Janet McGahan Color Prints

“Very strict,” says Janet about her
training with Biaxiong, “but it was the kind of education where in three months I learned
everything I needed to know to get a foothold in my art . . .then I just needed to practice.”
Biaxiong will teach her to draw, to paint, and to start seeing the world with a renewed sight. “I’ll look at something and it will just say ‘Okay, I’m a watercolor’ or ‘I’m an oil’ or ‘I’m a pastel,’” says McGahan, flipping through small watercolors of animals that she has done, “the form of something will capture my eye.I like to land on something unusual or maybe kind of quirky.”
The profile of an angus cow standing broadside becomes
the shape of the state of Montana. Two
horses’ necks entwine like a heart. Half
a dozen chickens glare like jurors from a branch. “I love painting buffalo.” she
says of the creature so often painted and photographed. “They are so oddly balanced...their shape is wonderfully peculiar and arty at the same time."
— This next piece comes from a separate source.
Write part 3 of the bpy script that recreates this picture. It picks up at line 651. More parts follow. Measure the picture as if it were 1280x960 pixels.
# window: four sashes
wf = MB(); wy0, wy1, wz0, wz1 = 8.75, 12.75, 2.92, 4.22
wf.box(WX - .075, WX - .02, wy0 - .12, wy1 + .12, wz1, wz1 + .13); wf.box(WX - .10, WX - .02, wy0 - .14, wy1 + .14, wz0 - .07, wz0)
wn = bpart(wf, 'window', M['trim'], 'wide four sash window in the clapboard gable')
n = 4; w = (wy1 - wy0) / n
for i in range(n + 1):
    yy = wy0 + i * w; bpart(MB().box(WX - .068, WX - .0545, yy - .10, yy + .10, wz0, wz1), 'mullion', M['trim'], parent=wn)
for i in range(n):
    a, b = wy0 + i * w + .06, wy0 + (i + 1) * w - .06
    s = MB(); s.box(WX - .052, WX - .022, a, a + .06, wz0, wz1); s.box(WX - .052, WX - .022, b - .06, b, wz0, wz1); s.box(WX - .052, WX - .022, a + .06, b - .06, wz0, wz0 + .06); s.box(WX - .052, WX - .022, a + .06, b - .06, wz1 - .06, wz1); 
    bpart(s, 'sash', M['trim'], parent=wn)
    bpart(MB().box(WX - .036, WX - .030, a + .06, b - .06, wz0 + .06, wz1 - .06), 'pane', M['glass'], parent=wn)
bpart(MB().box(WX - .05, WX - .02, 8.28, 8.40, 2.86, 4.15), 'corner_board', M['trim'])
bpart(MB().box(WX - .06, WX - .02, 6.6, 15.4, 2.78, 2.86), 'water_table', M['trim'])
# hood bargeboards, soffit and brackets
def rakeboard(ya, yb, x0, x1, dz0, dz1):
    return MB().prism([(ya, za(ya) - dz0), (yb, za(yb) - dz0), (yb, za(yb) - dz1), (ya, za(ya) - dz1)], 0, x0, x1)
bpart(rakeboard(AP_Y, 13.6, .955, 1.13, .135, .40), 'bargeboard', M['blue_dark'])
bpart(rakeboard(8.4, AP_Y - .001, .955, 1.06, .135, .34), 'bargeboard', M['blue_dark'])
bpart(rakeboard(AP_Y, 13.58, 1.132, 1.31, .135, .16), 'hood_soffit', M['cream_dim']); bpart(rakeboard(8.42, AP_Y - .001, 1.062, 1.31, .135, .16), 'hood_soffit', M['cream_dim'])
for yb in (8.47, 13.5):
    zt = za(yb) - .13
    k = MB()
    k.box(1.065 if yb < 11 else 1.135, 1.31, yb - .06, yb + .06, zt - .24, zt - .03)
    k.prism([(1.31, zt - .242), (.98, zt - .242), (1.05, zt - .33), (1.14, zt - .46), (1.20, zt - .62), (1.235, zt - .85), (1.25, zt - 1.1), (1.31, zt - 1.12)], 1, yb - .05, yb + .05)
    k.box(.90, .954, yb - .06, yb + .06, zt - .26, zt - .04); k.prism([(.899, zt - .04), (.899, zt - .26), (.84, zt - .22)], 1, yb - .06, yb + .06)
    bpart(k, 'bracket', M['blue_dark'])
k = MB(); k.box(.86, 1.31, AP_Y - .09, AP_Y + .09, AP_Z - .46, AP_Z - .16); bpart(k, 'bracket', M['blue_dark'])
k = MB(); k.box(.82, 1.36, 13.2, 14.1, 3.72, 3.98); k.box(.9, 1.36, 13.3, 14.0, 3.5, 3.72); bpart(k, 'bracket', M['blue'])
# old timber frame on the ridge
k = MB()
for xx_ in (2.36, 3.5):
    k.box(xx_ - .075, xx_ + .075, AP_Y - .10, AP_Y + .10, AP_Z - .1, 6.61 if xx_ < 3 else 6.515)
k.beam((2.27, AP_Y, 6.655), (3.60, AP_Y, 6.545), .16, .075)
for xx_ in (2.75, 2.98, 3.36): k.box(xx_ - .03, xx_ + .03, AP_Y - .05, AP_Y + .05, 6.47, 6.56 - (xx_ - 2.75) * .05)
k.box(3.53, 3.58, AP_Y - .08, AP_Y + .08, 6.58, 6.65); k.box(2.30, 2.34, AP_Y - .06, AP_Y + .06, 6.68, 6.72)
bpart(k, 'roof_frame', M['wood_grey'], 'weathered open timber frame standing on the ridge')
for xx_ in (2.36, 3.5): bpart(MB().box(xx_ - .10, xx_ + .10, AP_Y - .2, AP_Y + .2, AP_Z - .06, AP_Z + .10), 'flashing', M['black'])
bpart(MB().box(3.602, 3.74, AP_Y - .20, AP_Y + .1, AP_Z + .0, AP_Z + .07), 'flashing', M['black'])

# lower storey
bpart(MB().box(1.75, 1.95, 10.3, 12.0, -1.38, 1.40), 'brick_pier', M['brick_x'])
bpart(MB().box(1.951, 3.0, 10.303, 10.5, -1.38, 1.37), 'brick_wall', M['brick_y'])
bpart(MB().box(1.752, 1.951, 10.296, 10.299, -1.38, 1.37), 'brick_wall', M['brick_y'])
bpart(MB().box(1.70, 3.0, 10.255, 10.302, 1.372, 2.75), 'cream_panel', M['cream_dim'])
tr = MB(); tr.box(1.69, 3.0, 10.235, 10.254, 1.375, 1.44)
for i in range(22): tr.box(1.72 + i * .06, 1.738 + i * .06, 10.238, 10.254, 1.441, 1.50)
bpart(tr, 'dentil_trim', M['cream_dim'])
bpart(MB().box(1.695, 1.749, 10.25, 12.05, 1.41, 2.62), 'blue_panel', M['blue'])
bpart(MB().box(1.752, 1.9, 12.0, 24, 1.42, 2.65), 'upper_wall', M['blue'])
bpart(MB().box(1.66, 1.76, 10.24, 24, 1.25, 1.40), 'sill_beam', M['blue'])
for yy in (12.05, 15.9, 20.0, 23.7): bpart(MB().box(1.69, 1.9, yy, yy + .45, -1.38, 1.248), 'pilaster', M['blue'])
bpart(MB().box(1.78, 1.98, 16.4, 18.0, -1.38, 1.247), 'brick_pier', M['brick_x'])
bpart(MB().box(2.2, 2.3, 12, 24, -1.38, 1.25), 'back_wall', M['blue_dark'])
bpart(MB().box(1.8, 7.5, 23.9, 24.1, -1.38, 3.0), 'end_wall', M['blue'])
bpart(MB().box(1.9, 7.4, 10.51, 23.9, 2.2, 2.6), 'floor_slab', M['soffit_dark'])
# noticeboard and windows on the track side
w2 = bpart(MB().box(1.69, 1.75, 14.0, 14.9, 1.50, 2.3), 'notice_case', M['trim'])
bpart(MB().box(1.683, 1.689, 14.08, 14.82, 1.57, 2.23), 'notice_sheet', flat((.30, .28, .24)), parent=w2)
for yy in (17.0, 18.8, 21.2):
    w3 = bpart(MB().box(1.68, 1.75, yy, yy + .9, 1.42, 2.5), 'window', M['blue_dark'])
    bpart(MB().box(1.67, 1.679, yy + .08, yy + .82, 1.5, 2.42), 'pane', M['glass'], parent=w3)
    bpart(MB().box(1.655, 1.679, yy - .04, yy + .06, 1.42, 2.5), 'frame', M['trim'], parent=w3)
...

These are animals we’ve all seen before,
just not quite in this way. Her artwork
relishes in strange, slightly off-kilter renditions of animals often
associated with the Wild West, but we see them now caught in humorous poses and
dressed in highly unexpected color choices set against minimalist hints
of landscape and hovering timeless amid vast stretches of white. We recognize them, but our vision of them
through her paintings has been re-imagined and joyfully tweaked.
McGahan taught her children what Biaxiong had taught her: “Drawing is the ticket. Learn to draw. Then learn to paint.” And now that her children are grown she has brought her training overseas to India teaching street children to draw and paint through the Salaam Balaak Trust in Delhi. She plans on returning to India soon.